» Stated task: Using the data below, tally the lines that include the string "part". Only the number is wanted.

» Recorded data:
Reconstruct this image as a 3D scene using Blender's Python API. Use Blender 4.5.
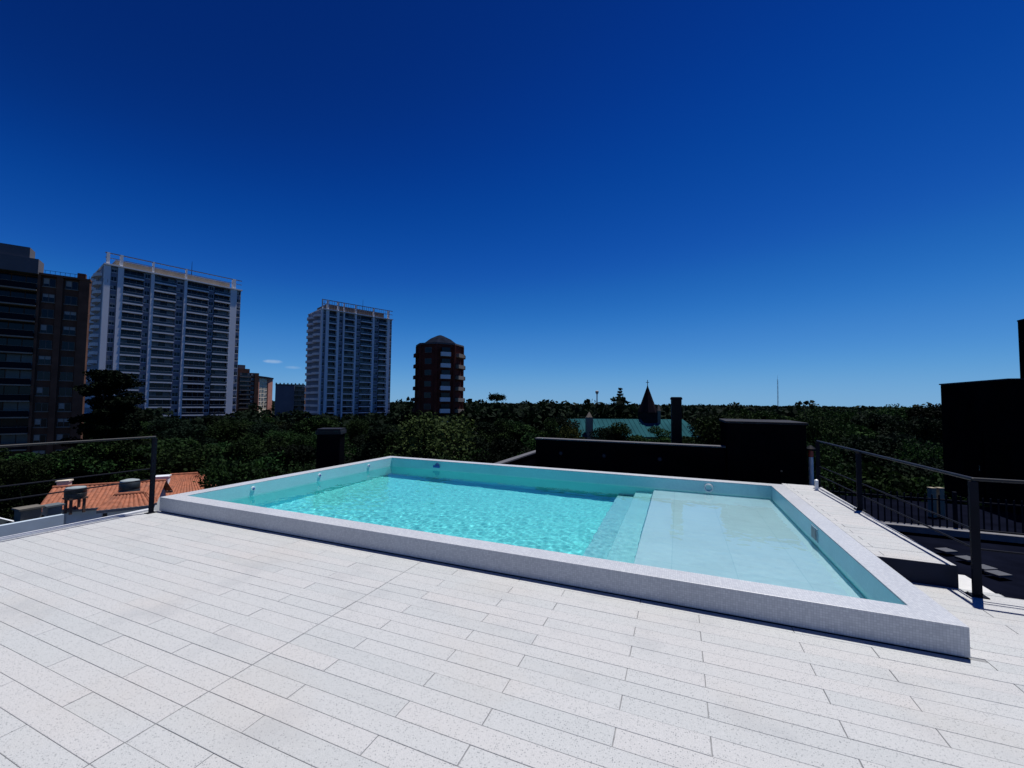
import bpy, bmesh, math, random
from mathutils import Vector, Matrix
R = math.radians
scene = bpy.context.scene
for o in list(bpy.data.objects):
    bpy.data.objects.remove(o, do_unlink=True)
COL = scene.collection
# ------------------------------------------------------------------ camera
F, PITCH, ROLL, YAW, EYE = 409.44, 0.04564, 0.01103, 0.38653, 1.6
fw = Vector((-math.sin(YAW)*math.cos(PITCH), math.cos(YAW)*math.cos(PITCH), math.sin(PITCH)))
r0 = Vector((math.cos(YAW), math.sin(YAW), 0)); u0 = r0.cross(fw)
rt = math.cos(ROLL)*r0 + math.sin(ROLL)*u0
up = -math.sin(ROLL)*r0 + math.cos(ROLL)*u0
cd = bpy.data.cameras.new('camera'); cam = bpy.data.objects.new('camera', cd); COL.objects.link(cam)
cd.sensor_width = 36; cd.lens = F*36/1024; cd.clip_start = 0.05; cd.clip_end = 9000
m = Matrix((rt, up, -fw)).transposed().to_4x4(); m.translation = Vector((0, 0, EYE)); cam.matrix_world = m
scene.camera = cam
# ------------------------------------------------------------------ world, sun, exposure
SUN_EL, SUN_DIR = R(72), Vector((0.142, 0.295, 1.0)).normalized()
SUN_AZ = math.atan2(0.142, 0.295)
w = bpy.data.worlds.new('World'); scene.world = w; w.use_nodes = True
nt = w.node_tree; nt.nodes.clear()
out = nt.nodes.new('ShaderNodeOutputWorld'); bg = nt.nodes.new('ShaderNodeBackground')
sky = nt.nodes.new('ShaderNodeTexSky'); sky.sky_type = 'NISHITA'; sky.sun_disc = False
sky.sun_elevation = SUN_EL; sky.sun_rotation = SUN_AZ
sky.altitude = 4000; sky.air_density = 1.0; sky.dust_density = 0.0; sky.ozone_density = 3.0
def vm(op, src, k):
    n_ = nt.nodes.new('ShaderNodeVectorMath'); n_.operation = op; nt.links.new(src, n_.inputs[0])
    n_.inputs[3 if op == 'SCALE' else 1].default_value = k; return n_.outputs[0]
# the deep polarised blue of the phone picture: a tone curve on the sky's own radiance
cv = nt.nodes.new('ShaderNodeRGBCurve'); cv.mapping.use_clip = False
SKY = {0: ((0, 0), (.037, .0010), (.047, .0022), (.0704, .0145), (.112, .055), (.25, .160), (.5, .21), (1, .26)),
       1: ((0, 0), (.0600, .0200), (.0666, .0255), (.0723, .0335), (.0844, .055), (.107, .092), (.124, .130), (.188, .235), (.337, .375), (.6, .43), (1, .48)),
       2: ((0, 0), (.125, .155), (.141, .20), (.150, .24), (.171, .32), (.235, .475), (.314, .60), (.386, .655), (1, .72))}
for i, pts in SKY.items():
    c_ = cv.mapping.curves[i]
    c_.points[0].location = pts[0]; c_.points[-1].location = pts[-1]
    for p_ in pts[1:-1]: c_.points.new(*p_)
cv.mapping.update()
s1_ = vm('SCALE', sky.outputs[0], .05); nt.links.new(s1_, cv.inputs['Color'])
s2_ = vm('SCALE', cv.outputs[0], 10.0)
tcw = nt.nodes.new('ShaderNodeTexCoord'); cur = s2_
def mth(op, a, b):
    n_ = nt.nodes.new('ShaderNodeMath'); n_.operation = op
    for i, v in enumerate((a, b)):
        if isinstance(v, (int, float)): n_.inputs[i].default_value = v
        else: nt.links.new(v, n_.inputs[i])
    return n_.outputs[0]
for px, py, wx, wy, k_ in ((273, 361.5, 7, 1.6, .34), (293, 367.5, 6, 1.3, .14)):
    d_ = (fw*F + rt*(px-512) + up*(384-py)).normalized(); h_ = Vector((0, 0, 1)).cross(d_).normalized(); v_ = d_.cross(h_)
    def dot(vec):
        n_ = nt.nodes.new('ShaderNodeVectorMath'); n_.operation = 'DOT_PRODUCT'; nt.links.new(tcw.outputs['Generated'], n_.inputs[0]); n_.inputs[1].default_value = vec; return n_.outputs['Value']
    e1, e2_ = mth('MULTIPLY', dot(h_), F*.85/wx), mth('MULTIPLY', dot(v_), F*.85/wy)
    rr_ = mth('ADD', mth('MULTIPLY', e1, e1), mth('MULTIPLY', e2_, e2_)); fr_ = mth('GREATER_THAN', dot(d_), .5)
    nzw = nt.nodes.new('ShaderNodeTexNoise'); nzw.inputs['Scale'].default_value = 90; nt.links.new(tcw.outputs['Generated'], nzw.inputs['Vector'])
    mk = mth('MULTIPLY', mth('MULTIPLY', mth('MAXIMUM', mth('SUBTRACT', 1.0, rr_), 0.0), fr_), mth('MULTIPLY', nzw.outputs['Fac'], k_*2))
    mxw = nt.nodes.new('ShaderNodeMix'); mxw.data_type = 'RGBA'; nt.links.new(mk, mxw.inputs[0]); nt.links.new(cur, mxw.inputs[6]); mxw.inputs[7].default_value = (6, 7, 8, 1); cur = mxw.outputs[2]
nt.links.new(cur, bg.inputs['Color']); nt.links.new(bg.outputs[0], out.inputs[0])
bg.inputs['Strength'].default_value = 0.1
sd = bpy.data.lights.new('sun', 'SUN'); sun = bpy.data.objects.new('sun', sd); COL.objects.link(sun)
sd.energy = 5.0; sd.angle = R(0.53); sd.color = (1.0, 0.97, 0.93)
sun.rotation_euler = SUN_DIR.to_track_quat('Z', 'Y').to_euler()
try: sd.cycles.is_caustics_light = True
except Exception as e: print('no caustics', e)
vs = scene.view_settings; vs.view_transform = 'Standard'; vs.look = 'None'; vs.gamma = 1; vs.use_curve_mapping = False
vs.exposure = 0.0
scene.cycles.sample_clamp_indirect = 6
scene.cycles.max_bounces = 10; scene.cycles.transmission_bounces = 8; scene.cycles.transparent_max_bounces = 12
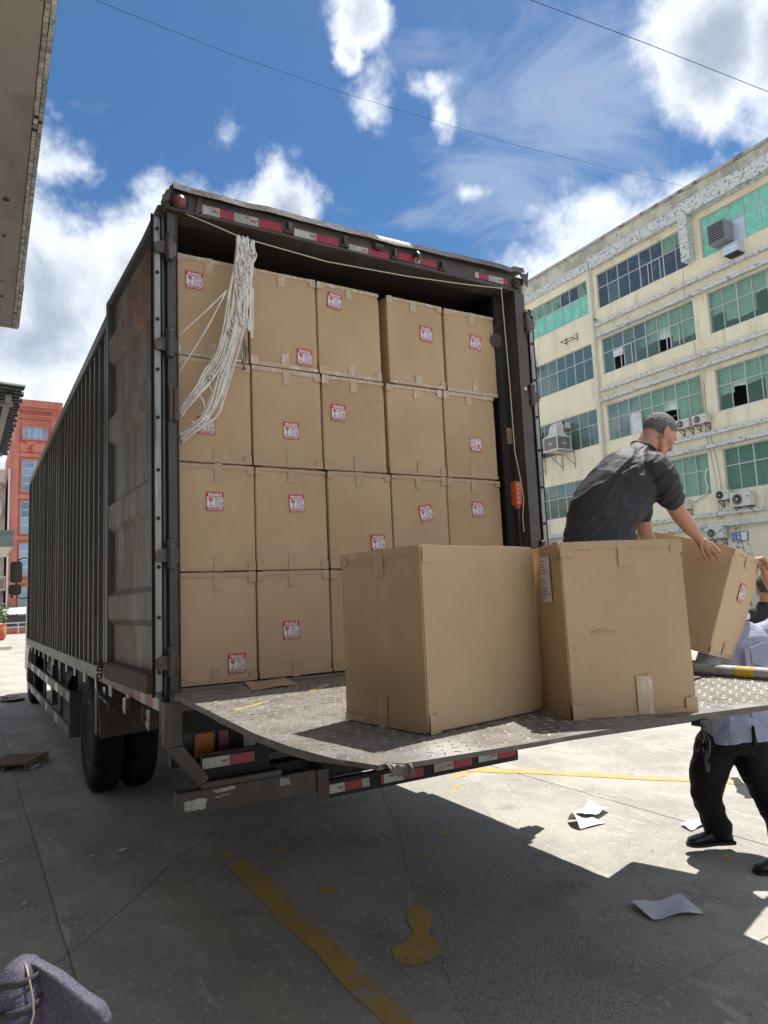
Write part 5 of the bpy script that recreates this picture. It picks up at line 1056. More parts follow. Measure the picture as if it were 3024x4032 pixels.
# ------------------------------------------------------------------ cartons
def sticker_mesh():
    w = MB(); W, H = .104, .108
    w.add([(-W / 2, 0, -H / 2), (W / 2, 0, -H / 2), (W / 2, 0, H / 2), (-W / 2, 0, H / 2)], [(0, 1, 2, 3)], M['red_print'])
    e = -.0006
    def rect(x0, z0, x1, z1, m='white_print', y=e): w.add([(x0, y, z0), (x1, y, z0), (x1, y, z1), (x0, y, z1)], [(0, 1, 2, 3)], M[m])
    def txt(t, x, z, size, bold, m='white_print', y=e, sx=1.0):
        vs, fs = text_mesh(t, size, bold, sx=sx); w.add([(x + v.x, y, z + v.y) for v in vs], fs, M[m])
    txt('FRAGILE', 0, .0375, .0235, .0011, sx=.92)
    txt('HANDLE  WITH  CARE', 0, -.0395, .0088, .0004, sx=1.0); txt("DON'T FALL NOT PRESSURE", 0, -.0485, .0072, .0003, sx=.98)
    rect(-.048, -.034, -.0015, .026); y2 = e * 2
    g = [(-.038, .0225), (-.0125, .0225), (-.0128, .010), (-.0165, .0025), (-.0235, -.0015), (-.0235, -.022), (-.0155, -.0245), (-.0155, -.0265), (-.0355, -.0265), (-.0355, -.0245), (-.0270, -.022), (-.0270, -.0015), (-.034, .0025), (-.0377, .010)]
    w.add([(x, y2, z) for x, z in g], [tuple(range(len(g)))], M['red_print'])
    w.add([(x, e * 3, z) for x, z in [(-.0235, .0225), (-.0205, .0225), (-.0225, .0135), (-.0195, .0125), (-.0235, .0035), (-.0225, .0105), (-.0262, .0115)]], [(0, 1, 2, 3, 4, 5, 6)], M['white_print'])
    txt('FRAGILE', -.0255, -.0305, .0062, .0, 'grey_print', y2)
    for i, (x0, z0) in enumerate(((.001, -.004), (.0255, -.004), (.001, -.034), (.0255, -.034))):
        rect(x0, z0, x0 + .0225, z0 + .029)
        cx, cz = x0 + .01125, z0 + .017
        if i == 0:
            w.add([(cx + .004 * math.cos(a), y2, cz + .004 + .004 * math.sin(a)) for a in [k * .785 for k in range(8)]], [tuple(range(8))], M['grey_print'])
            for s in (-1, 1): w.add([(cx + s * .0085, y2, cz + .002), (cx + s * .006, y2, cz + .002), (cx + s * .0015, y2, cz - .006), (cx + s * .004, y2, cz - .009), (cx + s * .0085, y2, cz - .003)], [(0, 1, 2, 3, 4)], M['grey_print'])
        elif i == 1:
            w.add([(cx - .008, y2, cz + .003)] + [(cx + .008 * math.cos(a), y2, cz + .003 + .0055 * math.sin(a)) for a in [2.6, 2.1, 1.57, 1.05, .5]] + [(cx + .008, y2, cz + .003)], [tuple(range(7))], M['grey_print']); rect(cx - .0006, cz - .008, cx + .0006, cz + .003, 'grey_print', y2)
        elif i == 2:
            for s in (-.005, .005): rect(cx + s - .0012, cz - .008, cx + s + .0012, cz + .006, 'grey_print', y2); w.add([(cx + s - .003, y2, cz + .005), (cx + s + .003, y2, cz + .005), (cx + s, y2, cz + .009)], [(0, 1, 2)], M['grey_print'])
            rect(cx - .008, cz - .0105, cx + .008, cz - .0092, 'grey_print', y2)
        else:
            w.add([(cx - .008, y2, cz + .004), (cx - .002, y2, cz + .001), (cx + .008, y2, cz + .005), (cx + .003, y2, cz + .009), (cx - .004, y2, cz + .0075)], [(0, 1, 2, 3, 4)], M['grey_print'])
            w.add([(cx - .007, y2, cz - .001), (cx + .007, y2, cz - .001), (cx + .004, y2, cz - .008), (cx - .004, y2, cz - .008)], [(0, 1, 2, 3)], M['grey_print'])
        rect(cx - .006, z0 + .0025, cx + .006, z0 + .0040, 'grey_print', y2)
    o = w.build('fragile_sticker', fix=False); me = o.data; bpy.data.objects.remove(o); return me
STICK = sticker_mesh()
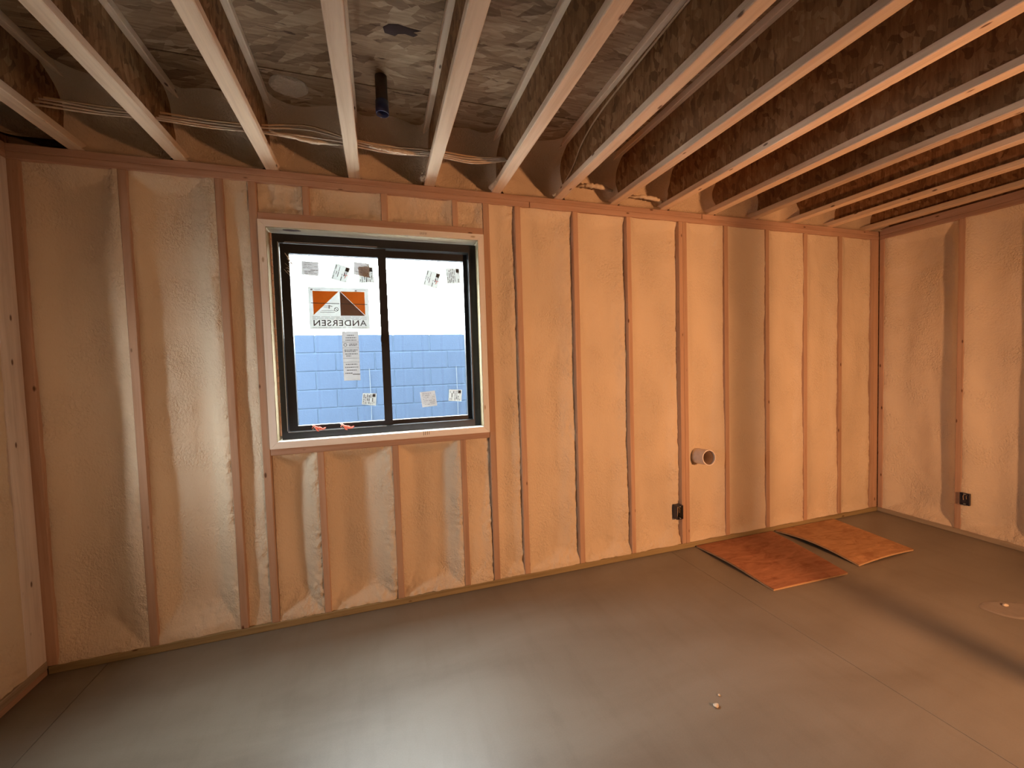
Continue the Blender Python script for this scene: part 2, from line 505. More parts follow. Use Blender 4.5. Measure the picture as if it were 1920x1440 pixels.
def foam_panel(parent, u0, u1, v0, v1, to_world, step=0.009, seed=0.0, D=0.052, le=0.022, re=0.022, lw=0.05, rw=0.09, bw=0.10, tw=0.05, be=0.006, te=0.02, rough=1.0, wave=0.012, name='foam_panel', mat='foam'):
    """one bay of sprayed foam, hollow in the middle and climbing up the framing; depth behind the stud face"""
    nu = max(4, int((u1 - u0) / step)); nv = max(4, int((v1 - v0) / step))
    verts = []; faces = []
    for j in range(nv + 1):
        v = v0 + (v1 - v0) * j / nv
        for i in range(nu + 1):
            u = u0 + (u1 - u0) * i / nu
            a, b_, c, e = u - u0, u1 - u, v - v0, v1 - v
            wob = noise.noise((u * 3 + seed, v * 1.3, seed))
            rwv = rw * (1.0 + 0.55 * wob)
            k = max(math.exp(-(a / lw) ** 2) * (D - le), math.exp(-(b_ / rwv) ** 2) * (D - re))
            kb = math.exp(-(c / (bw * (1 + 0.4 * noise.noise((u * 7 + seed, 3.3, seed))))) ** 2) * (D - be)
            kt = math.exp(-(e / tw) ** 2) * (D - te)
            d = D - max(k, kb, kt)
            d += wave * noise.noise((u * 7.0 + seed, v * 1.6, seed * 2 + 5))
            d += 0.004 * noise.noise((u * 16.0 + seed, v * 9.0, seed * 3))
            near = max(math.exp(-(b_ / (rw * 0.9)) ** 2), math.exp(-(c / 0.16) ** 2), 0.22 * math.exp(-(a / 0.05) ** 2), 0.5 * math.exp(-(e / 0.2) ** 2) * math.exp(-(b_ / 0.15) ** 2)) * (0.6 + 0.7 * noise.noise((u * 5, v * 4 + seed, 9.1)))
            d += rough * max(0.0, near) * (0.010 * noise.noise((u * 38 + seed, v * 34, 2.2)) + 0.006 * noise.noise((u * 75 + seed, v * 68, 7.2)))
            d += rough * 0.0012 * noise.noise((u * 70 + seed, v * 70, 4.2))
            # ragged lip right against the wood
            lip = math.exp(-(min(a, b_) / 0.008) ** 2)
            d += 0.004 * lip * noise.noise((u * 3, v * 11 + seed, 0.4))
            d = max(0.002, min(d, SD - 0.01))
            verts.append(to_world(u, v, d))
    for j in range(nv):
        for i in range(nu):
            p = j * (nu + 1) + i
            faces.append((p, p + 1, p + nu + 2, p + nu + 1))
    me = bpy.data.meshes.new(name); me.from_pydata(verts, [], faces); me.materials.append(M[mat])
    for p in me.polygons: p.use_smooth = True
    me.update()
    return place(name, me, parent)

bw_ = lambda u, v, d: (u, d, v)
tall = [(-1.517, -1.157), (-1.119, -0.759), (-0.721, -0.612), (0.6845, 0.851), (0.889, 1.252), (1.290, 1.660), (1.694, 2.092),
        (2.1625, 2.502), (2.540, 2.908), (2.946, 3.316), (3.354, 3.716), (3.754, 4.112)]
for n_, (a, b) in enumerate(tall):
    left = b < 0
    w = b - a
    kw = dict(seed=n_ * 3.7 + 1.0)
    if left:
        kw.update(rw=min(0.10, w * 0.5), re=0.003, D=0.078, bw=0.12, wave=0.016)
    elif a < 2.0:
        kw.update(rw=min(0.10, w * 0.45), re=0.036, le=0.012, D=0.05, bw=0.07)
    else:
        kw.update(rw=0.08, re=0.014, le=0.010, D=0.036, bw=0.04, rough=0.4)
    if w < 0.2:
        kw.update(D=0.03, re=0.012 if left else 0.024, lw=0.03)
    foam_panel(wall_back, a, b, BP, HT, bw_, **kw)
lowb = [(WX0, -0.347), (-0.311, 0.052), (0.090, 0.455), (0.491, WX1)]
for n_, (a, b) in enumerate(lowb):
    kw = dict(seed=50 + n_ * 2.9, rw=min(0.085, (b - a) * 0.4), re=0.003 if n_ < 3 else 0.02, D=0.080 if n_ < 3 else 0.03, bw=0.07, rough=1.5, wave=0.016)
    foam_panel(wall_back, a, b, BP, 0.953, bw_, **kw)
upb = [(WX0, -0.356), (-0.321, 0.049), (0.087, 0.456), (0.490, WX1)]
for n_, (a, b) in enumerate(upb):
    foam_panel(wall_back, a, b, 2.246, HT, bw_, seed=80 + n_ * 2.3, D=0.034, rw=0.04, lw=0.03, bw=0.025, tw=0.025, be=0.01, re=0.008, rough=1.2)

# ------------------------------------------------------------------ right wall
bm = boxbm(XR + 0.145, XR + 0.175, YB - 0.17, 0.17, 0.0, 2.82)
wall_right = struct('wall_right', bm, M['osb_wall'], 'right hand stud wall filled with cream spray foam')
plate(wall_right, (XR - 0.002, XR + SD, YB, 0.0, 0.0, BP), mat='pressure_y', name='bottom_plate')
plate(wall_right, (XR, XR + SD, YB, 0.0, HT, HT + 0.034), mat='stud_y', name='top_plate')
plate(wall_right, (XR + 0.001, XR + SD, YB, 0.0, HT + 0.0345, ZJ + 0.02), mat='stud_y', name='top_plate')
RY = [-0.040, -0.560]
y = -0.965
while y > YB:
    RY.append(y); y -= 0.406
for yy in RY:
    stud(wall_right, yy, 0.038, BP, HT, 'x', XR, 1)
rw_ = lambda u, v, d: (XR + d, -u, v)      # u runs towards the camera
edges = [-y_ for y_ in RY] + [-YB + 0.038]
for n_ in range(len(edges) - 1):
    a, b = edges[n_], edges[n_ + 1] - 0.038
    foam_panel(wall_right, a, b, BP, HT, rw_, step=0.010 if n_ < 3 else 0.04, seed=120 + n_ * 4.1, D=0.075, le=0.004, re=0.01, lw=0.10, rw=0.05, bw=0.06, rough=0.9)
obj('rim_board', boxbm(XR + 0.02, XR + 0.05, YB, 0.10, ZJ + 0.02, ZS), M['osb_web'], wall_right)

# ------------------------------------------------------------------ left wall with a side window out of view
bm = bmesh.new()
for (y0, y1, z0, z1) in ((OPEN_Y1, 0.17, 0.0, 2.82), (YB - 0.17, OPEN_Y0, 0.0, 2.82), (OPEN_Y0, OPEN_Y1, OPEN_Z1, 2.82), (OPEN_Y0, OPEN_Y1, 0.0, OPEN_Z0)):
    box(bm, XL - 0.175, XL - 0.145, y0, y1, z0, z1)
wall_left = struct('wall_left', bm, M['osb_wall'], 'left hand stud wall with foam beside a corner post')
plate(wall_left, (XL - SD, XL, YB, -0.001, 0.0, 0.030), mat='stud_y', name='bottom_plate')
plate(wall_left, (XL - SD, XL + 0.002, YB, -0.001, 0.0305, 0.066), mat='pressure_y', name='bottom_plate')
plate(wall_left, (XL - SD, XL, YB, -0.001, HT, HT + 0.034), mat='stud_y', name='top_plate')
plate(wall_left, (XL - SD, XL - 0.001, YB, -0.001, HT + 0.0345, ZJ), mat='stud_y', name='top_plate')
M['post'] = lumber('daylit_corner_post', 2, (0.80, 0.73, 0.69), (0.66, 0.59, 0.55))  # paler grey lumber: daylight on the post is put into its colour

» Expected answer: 2